Policastro v. Savarese

Lawrence, J.

concurs in part and dissents in part, and votes to grant the Incorporated Village of Lake Grove a new trial, with the following memorandum: I concur with my colleagues with regard to all the issues raised on these appeals, except the claims with regard to the liability of the defendant Incorporated Village of Lake Grove.

As noted by the majority, the general claim against the Village was that it had failed to maintain in a safe condition Stony Brook Road and Pond Path. There was extensive testimony presented by both lay and expert witnesses with regard to three theories of liability against the Village: (a) the alleged improper markings and lack of markings on the roadways, (b) the alleged improper signs and lack of signs on the roadways, and (3) an alleged defect in the roadways, which purportedly might cause a vehicle to slide to the wrong side of Pond Path, when it entered that road from Stony Brook Road.

*855At the conclusion of all of the testimony, the trial court, in effect, dismissed two theories of liability as against the Village. Specifically it indicated that in its final charge to the jury, it would instruct them that the alleged misplacement or lack of markings or signs on the roadways were not proximate causes of the accident as a matter of law and the jury was not to consider those claims, relying on Atkinson v County of Oneida (59 NY2d 840). In addition, the trial court indicated that it would sustain an objection to any summation comments that those factors were a proximate cause of the accident.

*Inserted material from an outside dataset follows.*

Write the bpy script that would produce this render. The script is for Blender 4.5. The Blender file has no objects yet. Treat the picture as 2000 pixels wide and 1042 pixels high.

In compliance with the trial court’s ruling, none of the attorneys made any reference in their summations to the alleged misplacement or lack of markings or signs on the roadways during their comments concerning the proximate causes of the accident. After summations, the counsel for the Village formally requested the trial court to instruct the jury in its final charge not to consider the alleged misplacement or lack of markings or signs on the roadways. Despite its earlier ruling, the trial court denied the request, noting that it would simply not mention the subject. During its charge to the jury, the trial court did not limit the jury to a consideration of the alleged defect in the roadways which might cause a vehicle to slide. Rather, the jury was specifically instructed that they could consider all of the testimony they had heard, and that certain expert witnesses had given their opinions "with respect to how the accident occurred and what various factors contributed to it”. Thus, the trial court’s instructions clearly permitted the jury to consider the alleged misplacement or lack of markings or signs on the roadways.

While there may have been sufficient evidence upon which the jury could find the Village liable based on the alleged defect in the roadways, the jury did not indicate the basis for its liability verdict. Therefore, I cannot conclude that the Village, which was found 5% at fault in the happening of the accident, was not prejudiced by the trial court’s rulings (see, Wirth v De Vito, 74 AD2d 827; see also, Cumbo v Valente, 118 AD2d 679). Specifically, in light of the trial court’s initial ruling concerning its charge to the jury, the counsel for the Village reasonably refrained from commenting in his summation on the extensive testimony concerning the alleged misplacement or lack of markings or signs on the roadways. Further, the trial court’s subsequent refusal to specifically instruct the jury as requested by counsel for the Village *856resulted in a confusing charge which failed to fully inform the jurors how they were to apply the facts to the law.

Accordingly, under these circumstances, I find that the Village is entitled to a new trial on the issue of its liability and if necessary, a new determination on the apportionment of fault.